What is needed -
Count how many lines of the material contain the string "picture", then give that number and nothing more.

Material -
-*-

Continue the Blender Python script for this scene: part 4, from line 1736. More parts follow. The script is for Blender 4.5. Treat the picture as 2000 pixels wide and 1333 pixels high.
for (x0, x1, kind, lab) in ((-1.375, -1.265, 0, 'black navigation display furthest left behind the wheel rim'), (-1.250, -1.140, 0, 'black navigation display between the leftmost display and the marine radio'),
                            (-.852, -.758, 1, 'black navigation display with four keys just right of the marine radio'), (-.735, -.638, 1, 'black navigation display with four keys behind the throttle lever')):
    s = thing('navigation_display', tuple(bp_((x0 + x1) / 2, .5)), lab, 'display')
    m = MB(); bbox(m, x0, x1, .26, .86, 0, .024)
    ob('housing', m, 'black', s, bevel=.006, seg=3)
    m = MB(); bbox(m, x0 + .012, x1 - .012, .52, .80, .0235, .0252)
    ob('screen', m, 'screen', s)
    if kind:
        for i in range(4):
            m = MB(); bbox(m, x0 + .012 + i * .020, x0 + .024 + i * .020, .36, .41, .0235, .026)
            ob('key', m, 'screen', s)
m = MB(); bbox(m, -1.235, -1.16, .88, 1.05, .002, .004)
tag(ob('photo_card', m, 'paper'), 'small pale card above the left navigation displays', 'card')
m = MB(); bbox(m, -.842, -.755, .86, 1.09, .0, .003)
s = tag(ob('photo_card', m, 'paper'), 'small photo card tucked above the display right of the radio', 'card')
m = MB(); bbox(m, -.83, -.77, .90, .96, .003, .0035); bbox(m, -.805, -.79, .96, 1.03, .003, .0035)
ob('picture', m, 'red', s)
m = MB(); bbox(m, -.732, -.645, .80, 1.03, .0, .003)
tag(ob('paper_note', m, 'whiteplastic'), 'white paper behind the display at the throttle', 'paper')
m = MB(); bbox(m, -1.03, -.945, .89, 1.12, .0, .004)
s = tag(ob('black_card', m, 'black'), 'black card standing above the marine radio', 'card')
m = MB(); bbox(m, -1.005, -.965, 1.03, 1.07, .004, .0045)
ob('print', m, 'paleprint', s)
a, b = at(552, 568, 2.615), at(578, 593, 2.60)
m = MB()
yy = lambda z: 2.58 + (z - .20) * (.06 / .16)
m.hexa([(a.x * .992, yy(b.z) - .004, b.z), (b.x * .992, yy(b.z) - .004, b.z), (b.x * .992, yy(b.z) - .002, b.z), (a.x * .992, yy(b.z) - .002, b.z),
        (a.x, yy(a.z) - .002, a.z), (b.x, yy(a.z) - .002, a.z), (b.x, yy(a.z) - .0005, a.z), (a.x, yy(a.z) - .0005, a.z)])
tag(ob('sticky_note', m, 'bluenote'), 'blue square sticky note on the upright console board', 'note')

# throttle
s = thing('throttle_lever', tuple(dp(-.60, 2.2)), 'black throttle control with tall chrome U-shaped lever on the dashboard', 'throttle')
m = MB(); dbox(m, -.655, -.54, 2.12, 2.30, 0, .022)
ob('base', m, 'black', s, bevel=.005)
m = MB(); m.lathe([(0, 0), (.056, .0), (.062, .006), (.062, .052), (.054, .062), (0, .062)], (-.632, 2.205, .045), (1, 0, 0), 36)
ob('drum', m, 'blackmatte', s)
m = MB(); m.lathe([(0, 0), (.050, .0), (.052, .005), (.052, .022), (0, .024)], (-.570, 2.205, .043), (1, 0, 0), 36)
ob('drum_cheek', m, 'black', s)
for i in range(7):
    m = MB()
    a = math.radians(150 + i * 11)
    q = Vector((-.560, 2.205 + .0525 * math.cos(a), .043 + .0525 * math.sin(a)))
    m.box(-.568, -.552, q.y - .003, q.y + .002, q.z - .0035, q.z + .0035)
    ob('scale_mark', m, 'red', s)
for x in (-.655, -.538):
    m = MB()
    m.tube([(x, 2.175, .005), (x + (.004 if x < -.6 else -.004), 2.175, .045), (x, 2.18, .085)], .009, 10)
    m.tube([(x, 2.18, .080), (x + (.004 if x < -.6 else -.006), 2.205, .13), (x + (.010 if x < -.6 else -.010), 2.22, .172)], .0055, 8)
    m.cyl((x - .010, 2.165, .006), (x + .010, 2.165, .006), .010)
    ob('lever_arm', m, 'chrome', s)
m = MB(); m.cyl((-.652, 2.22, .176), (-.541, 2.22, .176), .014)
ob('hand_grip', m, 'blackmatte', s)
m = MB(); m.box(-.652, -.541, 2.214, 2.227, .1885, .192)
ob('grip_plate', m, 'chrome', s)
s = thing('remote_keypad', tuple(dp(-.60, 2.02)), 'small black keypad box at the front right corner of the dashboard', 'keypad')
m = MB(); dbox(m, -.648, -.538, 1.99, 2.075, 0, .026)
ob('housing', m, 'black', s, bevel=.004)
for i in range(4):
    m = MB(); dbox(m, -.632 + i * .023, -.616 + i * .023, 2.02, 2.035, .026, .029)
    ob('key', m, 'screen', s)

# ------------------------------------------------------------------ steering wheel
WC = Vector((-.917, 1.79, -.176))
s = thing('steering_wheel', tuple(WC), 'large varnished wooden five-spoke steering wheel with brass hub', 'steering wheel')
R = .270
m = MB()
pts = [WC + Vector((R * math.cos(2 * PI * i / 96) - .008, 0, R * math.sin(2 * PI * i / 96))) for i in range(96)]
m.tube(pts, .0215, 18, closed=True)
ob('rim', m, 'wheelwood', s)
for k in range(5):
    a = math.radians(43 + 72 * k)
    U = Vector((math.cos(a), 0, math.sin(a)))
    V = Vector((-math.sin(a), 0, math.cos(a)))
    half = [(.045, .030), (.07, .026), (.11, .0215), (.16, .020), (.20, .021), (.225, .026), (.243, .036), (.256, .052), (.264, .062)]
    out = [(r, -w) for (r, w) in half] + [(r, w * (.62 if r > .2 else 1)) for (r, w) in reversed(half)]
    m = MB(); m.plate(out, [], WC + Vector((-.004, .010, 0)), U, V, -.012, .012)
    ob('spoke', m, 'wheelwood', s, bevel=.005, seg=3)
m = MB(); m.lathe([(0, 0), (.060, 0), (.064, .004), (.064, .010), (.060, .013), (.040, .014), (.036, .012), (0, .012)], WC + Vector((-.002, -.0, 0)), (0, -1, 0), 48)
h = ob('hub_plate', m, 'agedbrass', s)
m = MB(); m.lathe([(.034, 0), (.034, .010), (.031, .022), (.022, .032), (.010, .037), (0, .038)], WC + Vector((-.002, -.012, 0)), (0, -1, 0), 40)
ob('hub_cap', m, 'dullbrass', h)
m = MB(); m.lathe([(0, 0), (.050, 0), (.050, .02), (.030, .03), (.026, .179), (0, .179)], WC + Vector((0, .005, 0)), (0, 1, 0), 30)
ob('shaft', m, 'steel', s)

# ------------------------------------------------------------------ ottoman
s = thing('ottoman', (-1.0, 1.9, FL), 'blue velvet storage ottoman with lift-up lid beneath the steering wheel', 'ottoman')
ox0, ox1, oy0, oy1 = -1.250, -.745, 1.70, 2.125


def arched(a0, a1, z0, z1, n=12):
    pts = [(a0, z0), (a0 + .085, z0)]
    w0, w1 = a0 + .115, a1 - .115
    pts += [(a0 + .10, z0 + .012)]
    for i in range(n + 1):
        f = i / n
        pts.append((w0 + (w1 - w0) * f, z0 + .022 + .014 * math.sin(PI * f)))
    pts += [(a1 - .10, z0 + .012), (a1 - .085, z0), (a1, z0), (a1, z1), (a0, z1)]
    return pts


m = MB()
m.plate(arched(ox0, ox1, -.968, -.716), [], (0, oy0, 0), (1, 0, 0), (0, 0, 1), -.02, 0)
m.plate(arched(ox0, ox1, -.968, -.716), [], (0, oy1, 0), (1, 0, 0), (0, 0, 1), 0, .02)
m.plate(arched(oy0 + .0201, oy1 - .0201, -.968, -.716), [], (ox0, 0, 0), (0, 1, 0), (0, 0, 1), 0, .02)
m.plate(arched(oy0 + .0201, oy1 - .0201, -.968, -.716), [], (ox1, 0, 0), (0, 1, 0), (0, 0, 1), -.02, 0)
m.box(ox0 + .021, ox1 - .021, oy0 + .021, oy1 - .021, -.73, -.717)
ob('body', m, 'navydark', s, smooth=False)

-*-

Result of the task -
2